» What you will do
The data below should be printed in full, exactly, and without any of its images.

□ □ □ □ □ □ □

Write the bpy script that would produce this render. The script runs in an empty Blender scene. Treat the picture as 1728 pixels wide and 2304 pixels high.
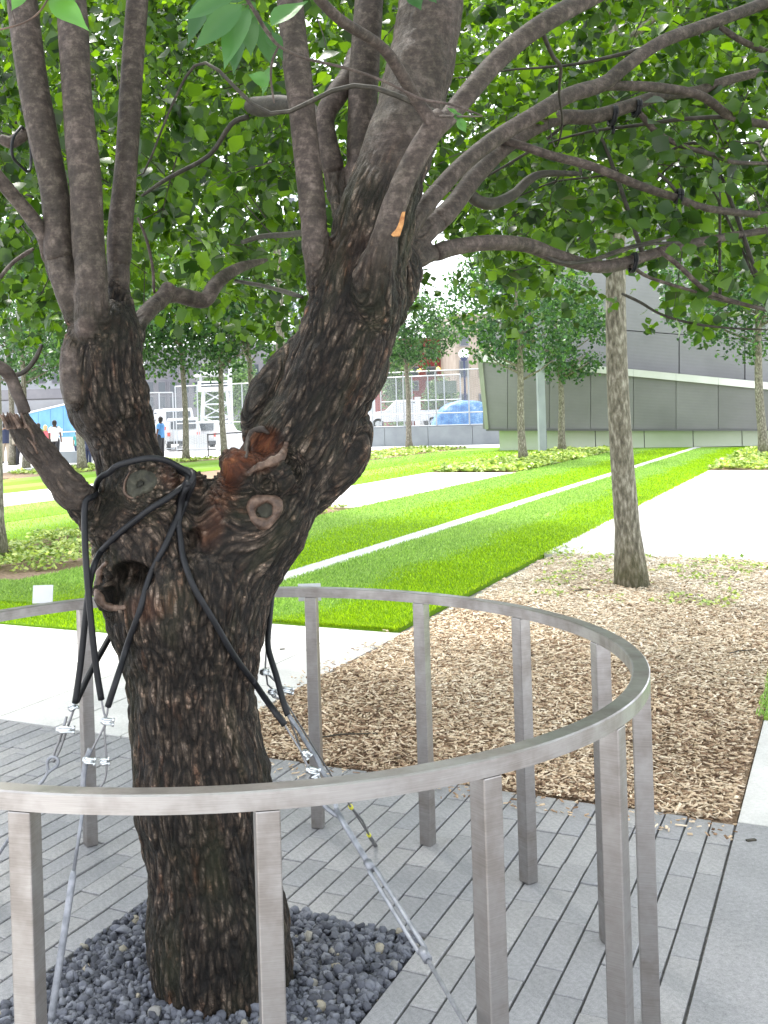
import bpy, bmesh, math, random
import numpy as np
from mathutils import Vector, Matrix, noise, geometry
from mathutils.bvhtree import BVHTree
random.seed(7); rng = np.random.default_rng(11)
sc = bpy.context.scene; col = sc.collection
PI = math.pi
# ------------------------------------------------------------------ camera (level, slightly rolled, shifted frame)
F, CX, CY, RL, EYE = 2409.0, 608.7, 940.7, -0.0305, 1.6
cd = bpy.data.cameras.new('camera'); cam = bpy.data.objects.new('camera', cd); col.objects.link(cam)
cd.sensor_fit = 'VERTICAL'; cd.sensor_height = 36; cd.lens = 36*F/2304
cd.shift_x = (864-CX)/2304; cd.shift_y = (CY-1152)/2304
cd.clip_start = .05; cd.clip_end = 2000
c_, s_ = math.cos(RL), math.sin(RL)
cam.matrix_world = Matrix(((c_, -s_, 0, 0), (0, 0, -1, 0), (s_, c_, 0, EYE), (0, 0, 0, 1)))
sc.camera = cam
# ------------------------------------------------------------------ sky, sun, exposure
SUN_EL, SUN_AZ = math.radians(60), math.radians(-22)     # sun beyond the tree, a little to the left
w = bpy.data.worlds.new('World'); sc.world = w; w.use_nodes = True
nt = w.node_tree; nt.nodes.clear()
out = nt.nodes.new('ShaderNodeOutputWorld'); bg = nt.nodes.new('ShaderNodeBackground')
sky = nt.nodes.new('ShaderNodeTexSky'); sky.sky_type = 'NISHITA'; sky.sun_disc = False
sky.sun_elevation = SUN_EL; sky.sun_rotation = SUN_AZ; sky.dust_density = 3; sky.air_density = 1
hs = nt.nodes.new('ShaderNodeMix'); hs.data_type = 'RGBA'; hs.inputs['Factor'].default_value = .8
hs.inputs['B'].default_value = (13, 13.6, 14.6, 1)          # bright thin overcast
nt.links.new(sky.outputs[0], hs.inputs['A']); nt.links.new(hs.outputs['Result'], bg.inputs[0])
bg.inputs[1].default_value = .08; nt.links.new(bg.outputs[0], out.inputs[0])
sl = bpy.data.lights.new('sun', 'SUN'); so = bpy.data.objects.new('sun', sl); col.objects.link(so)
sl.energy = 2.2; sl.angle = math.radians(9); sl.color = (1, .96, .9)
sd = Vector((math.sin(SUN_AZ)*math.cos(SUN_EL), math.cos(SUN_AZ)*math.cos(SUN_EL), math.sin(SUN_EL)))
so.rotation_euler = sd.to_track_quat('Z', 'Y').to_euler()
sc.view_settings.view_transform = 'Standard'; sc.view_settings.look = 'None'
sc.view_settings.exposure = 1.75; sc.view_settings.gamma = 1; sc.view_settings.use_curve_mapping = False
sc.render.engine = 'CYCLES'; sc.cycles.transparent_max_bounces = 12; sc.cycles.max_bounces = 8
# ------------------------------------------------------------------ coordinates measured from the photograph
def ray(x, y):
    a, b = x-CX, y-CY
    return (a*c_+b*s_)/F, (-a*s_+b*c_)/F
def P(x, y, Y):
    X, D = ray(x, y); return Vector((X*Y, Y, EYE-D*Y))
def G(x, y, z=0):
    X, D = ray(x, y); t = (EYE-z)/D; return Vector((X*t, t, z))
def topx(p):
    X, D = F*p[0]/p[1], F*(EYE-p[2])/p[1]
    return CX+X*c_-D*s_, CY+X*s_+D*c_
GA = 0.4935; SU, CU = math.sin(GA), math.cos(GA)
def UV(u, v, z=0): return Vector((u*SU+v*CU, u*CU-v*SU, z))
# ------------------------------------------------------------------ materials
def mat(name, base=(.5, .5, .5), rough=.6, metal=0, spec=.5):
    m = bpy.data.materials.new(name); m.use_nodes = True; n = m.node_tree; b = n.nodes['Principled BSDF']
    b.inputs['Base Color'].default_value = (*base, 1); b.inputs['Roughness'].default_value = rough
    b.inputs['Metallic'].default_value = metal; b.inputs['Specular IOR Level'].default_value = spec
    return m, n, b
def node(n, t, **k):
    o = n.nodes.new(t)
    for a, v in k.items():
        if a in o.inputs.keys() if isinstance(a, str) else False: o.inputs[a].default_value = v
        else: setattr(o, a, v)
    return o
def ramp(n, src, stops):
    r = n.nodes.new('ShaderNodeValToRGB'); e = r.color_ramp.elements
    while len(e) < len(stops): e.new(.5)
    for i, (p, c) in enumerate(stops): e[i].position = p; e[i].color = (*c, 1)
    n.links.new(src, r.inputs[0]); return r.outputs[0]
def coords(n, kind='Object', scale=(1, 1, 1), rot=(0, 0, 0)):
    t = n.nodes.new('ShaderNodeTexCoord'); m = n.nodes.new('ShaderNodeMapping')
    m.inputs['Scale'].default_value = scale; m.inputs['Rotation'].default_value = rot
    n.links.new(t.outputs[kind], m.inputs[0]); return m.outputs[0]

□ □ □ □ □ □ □

» Task result
Write the bpy script that would produce this render. The script runs in an empty Blender scene. Treat the picture as 1728 pixels wide and 2304 pixels high.
import bpy, bmesh, math, random
import numpy as np
from mathutils import Vector, Matrix, noise, geometry
from mathutils.bvhtree import BVHTree
random.seed(7); rng = np.random.default_rng(11)
sc = bpy.context.scene; col = sc.collection
PI = math.pi
# ------------------------------------------------------------------ camera (level, slightly rolled, shifted frame)
F, CX, CY, RL, EYE = 2409.0, 608.7, 940.7, -0.0305, 1.6
cd = bpy.data.cameras.new('camera'); cam = bpy.data.objects.new('camera', cd); col.objects.link(cam)
cd.sensor_fit = 'VERTICAL'; cd.sensor_height = 36; cd.lens = 36*F/2304
cd.shift_x = (864-CX)/2304; cd.shift_y = (CY-1152)/2304
cd.clip_start = .05; cd.clip_end = 2000
c_, s_ = math.cos(RL), math.sin(RL)
cam.matrix_world = Matrix(((c_, -s_, 0, 0), (0, 0, -1, 0), (s_, c_, 0, EYE), (0, 0, 0, 1)))
sc.camera = cam
# ------------------------------------------------------------------ sky, sun, exposure
SUN_EL, SUN_AZ = math.radians(60), math.radians(-22)     # sun beyond the tree, a little to the left
w = bpy.data.worlds.new('World'); sc.world = w; w.use_nodes = True
nt = w.node_tree; nt.nodes.clear()
out = nt.nodes.new('ShaderNodeOutputWorld'); bg = nt.nodes.new('ShaderNodeBackground')
sky = nt.nodes.new('ShaderNodeTexSky'); sky.sky_type = 'NISHITA'; sky.sun_disc = False
sky.sun_elevation = SUN_EL; sky.sun_rotation = SUN_AZ; sky.dust_density = 3; sky.air_density = 1
hs = nt.nodes.new('ShaderNodeMix'); hs.data_type = 'RGBA'; hs.inputs['Factor'].default_value = .8
hs.inputs['B'].default_value = (13, 13.6, 14.6, 1)          # bright thin overcast
nt.links.new(sky.outputs[0], hs.inputs['A']); nt.links.new(hs.outputs['Result'], bg.inputs[0])
bg.inputs[1].default_value = .08; nt.links.new(bg.outputs[0], out.inputs[0])
sl = bpy.data.lights.new('sun', 'SUN'); so = bpy.data.objects.new('sun', sl); col.objects.link(so)
sl.energy = 2.2; sl.angle = math.radians(9); sl.color = (1, .96, .9)
sd = Vector((math.sin(SUN_AZ)*math.cos(SUN_EL), math.cos(SUN_AZ)*math.cos(SUN_EL), math.sin(SUN_EL)))
so.rotation_euler = sd.to_track_quat('Z', 'Y').to_euler()
sc.view_settings.view_transform = 'Standard'; sc.view_settings.look = 'None'
sc.view_settings.exposure = 1.75; sc.view_settings.gamma = 1; sc.view_settings.use_curve_mapping = False
sc.render.engine = 'CYCLES'; sc.cycles.transparent_max_bounces = 12; sc.cycles.max_bounces = 8
# ------------------------------------------------------------------ coordinates measured from the photograph
def ray(x, y):
    a, b = x-CX, y-CY
    return (a*c_+b*s_)/F, (-a*s_+b*c_)/F
def P(x, y, Y):
    X, D = ray(x, y); return Vector((X*Y, Y, EYE-D*Y))
def G(x, y, z=0):
    X, D = ray(x, y); t = (EYE-z)/D; return Vector((X*t, t, z))
def topx(p):
    X, D = F*p[0]/p[1], F*(EYE-p[2])/p[1]
    return CX+X*c_-D*s_, CY+X*s_+D*c_
GA = 0.4935; SU, CU = math.sin(GA), math.cos(GA)
def UV(u, v, z=0): return Vector((u*SU+v*CU, u*CU-v*SU, z))
# ------------------------------------------------------------------ materials
def mat(name, base=(.5, .5, .5), rough=.6, metal=0, spec=.5):
    m = bpy.data.materials.new(name); m.use_nodes = True; n = m.node_tree; b = n.nodes['Principled BSDF']
    b.inputs['Base Color'].default_value = (*base, 1); b.inputs['Roughness'].default_value = rough
    b.inputs['Metallic'].default_value = metal; b.inputs['Specular IOR Level'].default_value = spec
    return m, n, b
def node(n, t, **k):
    o = n.nodes.new(t)
    for a, v in k.items():
        if a in o.inputs.keys() if isinstance(a, str) else False: o.inputs[a].default_value = v
        else: setattr(o, a, v)
    return o
def ramp(n, src, stops):
    r = n.nodes.new('ShaderNodeValToRGB'); e = r.color_ramp.elements
    while len(e) < len(stops): e.new(.5)
    for i, (p, c) in enumerate(stops): e[i].position = p; e[i].color = (*c, 1)
    n.links.new(src, r.inputs[0]); return r.outputs[0]
def coords(n, kind='Object', scale=(1, 1, 1), rot=(0, 0, 0)):
    t = n.nodes.new('ShaderNodeTexCoord'); m = n.nodes.new('ShaderNodeMapping')
    m.inputs['Scale'].default_value = scale; m.inputs['Rotation'].default_value = rot
    n.links.new(t.outputs[kind], m.inputs[0]); return m.outputs[0]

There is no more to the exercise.